As a Christian, I believe that EXCELLENCE is one of God’s directives. If you want to start by being a testimony to others, don’t be lazy, don’t waste time, don’t forsake the respect of those around you. Otherwise, how are you going to win souls?

In Ecclesiastes 9:10, it says: “Whatever your hand finds to do, do it with all your might.” In Proverbs 22:29, it says: “Do you see a man who excels in his work? He will stand before kings.”

At the same time, there’s a fine line between excellence and success. Success is defined for us by the world—you encounter it every day; in one way or another, it seeps into our conversations in which pride surfaces, and in the toys we consciously or unconsciously like to flash before others.
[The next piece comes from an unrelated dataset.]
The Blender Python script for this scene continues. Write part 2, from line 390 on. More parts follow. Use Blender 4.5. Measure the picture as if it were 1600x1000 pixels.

So it’s tough. But as a Christian, God’s congratulation must be enough. To do your absolute best—and whatever the outcome, to accept it, graciously, meekly, joyfully, thankfully. That is the view from the top for one of God’s children. The reward revealed in the smile, the wonder of the miracle, the tears of humility when the moment arrives.

Therein lies the struggle. To not be disheartened by disappointments, to not be slowed down by fear of the unknown, to not allow worldly success to take control of my vision of what my future is to be—that is, as God sees it.


This morning Lee had to drop me off at work at 7 a.m. because he had to go into work early. The building not being open that early, I waited at Tim Horton’s, enjoying a tea biscuit and steeped tea. This week my goal was to revise three of my short stories—two of which have comments on restructuring by my previous writing instructor.

Sitting there, I take a deep breath, reading and rereading her notes—contemplating about how to make the changes—not letting self-doubt overpower me, but to have faith that, with careful molding and discipline, I could do it. There were stories here—worth being told, I hoped.

And this is what keeps me going—that God wants me to do my best—the rest, I leave to Him.